Too bad we never find out the sex of our babies before they are born. Don’t get me wrong, either: a girl would be wonderful, too. I’m happy with whatever comes a flyin’ out of my va-jay-jay in October.

Monday, March 16, 2009

Flipping the Weight Loss Switch Monday Part 6 (Your Kids)

So now the cold, hard truth. I’m teaching my kids to eat crappy. Don’t get me wrong: they eat plenty of veggies and could practically live on fruit. But I use sweets as rewards and we ALL eat sugar when Mommy is feeling stressed.

Why do I put out apple slices and carrot sticks for the kids to munch on all day, yet I grab a cookie or Bagelful when I go to sit down to nurse? No wonder my blood sugar levels are probably all over the place (as evidenced by my moodiness).

Even skinny chicks struggle with weight … keeping it off or else for, say, an anorexic person, they might need Weight Watchers to make sure they are eating ENOUGH food.

But I digress, as I will do when I’m winding down on a topic. Where was I?

Oh, yeah, KIDS. So I’m working hard to plan meals ahead of time so I’m not scrambling last minute for something that turns out to be bad for us. It’s Lenten season, too, so I have to think about Fish Fridays … fish is healthy, right?!

So it’s pretty obvious that the less you keep chocolate and junk in your house, the less it will be eaten. For instance, I can’t keep soda or chips in the house or we’d all weigh about 500 pounds. I try to make sure I always have baby carrots and lots of fruit in the house. When I make Jell-O, I throw in a can of fruit. They drink a lot more water these days instead of lugging Capri Suns everywhere we go. Get your kid his or her own water bottle and watch them drink like a fish.

Good luck in your weight loss ventures. Mine is currently staying the same, although I’m growing a human being. I swear that Vitamin B-12 helps me have no morning sickness, little fatigue AND must be great for my metabolism. Have I found the new Wonder Drug?

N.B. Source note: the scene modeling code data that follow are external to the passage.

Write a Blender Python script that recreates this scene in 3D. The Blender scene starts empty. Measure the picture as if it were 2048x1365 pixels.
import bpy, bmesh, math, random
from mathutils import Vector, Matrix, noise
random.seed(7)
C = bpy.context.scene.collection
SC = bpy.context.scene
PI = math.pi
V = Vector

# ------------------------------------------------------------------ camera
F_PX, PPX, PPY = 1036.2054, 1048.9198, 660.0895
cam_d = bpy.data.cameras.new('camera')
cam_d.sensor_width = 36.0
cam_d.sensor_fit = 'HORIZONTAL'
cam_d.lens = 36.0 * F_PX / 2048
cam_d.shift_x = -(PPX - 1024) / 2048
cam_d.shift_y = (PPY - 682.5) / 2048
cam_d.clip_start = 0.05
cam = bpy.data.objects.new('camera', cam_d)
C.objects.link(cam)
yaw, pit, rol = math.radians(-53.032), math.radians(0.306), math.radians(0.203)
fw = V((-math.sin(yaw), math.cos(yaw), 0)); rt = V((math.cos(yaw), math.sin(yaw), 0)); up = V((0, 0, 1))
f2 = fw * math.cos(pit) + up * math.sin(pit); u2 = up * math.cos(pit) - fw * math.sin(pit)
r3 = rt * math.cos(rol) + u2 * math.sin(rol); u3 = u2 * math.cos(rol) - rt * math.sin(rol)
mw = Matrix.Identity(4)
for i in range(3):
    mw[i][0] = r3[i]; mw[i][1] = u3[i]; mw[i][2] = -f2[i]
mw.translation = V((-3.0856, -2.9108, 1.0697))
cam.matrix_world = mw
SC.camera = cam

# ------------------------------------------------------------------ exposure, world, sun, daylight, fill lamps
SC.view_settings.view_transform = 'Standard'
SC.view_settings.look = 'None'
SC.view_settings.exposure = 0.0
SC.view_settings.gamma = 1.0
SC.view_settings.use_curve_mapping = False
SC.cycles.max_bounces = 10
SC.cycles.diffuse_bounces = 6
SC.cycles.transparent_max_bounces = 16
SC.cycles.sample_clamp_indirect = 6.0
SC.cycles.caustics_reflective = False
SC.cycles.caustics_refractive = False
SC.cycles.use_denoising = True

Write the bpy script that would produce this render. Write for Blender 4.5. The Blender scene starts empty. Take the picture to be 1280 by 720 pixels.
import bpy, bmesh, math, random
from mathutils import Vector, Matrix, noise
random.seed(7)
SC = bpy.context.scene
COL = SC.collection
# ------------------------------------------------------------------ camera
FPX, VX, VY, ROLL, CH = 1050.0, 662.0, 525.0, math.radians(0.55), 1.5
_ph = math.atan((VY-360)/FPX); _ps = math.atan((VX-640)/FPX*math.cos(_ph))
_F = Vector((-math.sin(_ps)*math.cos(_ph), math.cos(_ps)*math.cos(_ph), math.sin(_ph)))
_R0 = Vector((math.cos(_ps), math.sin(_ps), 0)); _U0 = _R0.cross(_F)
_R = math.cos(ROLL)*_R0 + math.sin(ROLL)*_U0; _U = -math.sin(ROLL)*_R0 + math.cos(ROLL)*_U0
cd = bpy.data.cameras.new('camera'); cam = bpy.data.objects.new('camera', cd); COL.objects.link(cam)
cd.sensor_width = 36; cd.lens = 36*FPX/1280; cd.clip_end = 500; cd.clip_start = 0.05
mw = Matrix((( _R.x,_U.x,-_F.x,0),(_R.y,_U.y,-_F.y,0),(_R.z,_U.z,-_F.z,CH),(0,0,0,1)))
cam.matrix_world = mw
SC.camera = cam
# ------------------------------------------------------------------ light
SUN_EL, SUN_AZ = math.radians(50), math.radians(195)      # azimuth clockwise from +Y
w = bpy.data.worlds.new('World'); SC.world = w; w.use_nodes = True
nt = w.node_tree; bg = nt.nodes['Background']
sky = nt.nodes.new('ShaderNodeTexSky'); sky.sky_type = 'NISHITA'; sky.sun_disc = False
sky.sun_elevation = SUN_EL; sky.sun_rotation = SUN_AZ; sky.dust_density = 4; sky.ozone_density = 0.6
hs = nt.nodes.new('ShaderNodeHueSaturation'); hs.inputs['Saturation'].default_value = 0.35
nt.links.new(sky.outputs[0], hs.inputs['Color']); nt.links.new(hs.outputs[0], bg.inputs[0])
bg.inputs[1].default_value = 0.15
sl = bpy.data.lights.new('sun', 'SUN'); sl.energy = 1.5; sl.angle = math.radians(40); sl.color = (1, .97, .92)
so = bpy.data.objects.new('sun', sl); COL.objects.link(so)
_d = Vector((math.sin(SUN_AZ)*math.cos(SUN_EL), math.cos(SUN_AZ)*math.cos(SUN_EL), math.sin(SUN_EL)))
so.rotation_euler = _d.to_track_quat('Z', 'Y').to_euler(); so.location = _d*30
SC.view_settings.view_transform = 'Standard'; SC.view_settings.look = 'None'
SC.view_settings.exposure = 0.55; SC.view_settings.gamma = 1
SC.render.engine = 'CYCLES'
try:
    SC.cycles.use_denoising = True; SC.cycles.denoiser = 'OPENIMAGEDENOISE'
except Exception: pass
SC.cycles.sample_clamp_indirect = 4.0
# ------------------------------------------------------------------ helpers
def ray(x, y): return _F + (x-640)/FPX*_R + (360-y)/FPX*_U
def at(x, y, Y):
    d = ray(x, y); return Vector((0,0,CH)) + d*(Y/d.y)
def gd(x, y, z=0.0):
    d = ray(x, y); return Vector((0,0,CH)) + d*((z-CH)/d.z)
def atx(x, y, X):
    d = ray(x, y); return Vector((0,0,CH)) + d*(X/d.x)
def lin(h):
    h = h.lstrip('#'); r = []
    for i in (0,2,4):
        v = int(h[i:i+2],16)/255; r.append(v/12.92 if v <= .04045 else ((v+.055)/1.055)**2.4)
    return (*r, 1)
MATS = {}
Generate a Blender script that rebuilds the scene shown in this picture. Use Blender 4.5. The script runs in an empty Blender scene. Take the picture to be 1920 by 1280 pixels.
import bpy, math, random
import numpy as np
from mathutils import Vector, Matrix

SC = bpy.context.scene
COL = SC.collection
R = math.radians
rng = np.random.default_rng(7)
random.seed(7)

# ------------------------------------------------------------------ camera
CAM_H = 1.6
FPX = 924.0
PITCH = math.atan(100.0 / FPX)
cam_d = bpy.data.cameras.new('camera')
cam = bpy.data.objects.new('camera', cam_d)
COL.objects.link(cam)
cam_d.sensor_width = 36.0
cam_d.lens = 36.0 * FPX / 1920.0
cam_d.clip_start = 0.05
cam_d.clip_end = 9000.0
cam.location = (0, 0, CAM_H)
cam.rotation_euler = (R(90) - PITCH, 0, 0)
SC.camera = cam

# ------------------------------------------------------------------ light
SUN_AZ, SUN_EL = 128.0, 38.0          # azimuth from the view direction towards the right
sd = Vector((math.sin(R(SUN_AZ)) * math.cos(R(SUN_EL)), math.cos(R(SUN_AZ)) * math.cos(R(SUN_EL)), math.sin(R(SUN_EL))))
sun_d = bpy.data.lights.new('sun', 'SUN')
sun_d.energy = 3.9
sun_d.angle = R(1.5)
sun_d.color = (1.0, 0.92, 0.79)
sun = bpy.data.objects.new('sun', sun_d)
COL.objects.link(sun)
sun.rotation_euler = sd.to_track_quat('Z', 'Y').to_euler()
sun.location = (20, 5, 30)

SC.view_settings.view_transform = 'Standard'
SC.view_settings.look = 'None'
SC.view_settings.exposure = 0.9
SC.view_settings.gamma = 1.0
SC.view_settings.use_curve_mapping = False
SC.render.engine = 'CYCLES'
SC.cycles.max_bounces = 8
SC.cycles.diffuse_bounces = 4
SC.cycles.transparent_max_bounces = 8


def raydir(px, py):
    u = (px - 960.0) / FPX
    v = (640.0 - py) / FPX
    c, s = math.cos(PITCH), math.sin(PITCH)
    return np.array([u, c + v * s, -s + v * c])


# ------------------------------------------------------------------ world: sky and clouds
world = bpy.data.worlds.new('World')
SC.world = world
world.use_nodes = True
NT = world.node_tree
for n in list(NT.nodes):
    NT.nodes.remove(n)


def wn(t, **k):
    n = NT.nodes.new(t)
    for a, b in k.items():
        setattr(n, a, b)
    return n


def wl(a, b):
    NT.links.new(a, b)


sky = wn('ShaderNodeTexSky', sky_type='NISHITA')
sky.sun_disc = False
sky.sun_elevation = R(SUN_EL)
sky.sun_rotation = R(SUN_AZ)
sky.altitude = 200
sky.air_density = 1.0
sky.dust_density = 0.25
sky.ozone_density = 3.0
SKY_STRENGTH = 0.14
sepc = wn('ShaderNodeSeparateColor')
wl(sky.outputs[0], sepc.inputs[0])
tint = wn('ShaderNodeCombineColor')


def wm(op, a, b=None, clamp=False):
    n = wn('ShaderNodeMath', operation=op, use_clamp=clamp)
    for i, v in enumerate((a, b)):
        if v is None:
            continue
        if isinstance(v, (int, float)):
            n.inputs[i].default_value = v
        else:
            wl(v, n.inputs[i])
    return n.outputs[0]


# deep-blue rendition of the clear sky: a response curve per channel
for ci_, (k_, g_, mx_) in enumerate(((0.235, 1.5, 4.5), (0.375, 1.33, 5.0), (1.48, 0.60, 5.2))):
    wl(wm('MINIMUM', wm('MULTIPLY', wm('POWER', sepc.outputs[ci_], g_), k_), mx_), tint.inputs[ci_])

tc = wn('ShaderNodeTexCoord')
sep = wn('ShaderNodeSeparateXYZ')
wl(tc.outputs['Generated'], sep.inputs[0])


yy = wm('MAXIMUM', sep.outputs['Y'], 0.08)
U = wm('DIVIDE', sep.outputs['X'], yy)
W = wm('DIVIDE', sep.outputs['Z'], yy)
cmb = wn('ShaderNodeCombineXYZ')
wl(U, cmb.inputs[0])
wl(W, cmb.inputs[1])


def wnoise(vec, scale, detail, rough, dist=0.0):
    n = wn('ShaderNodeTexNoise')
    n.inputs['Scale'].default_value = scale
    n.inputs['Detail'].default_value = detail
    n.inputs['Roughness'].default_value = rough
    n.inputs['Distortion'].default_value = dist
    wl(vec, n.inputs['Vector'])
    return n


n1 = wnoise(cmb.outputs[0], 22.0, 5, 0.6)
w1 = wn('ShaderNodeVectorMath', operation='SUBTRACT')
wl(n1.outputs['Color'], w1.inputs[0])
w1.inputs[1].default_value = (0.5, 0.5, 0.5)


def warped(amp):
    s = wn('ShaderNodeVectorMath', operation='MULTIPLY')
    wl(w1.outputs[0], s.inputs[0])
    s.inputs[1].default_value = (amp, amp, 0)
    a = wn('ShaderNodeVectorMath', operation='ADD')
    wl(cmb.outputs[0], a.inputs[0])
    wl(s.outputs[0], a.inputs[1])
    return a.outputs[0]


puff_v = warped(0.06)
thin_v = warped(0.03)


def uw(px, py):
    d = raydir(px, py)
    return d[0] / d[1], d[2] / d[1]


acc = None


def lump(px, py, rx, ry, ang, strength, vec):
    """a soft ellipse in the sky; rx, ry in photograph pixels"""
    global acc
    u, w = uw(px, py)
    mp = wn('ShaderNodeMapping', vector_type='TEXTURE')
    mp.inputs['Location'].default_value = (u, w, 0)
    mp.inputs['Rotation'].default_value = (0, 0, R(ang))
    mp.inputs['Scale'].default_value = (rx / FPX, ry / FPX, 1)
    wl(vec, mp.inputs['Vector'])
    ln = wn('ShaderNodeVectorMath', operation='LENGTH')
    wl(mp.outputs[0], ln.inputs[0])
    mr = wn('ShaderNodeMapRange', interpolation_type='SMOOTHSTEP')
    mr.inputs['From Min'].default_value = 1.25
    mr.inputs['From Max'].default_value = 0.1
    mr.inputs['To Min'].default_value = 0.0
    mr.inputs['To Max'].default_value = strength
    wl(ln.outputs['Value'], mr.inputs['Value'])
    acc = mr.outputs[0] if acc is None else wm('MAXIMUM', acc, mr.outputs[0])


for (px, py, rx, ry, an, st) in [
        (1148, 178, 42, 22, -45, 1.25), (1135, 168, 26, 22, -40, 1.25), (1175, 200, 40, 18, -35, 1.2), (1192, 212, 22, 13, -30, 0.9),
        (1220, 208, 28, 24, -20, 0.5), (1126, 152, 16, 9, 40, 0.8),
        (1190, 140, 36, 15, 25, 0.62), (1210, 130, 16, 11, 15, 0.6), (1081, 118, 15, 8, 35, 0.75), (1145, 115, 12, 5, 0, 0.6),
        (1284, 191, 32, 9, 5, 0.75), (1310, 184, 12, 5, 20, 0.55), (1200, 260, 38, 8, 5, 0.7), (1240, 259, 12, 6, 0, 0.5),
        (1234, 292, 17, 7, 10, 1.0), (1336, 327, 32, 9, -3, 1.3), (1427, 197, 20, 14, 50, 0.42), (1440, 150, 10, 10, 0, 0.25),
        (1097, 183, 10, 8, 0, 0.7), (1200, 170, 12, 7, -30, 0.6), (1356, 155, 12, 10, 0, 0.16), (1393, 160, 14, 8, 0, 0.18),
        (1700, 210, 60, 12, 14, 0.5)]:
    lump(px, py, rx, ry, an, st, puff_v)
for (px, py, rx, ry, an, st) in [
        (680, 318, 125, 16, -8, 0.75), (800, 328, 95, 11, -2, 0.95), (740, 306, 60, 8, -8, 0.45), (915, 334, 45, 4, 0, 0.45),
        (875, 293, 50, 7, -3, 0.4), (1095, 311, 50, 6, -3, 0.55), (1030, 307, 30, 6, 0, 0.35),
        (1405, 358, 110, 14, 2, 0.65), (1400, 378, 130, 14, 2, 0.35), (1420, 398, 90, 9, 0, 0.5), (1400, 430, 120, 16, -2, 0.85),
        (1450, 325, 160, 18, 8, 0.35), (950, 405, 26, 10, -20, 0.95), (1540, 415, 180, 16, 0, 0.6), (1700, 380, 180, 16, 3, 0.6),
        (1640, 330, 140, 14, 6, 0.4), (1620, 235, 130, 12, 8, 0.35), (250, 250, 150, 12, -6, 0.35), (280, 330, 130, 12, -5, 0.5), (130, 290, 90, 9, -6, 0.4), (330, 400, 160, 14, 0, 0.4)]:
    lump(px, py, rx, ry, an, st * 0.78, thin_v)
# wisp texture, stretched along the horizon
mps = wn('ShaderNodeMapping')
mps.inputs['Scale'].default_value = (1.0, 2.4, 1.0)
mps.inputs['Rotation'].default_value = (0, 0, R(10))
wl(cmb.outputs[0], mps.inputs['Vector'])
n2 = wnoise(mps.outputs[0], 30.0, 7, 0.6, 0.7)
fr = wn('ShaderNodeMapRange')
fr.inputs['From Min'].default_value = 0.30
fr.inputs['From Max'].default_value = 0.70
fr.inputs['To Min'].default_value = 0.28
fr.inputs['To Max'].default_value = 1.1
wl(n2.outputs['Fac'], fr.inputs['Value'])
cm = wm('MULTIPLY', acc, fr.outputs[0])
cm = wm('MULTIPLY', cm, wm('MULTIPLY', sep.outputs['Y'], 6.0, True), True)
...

If you’re preggy and feeling pukey, do me a favor and give B-12 a chance and report back to me!

Saturday, March 14, 2009

Parental/Elderly Abuse/Neglect

Yes, folks, just like anyone else I am a treasure trove of crazy stories. Here’s another one.

When I was 24 I came across a job listing in some junior college newspaper. It was asking for someone to spend the night with an elderly woman a couple of nights a week for $25 per night. Being recently divorced from a credit-challenged man-boy and working 2 jobs and going to school, I thought it sounded great.

The elderly woman's daughter (owner of chocolate store in Kansas City) had me over to her huge house to discuss me spending a few nights a week with her mother. Here’s where the weird crap comes in:

-- She could not keep my name straight. To this day she thinks my name is Terry; she always called me that.

-- She did not get my Social Security Number.

-- She did not get my address.

So a couple of nights later I started spending the night with this elderly woman, which is an entirely different story!

She pays me in cash every night before bed, and I know where she keeps the stash. She has tons of furs and nice clothing all over the house. She has nice jewelry in the bedroom where she does not sleep. And a nice car in the garage.

Thank God for her my parents raised me right because a bad person would’ve robbed her blind. Sure, she locked me in every night, but I could’ve gotten out through a window. The daughter should’ve had a bunch of $25 checks written, locked up the furs and jewelry, etc. She should’ve known WHO WAS WATCHING HER MOTHER in case I was an ax murderer.

I keep finding myself on this soapbox: Most Americans have no regard for life … either unborn, a twinkle in the eye, born and not perfect, or elderly. If I have to go into massive debt to make sure my parents and Aron’s parents are taken care of until they take their final breath, that is no problem. I want no part of them rotting in a nursing home (unless that’s what they want, to be left alone).

Update 11/5/18 and now we live on enough land to build tiny houses for all of our elderly relatives to keep them nice and close and cared for.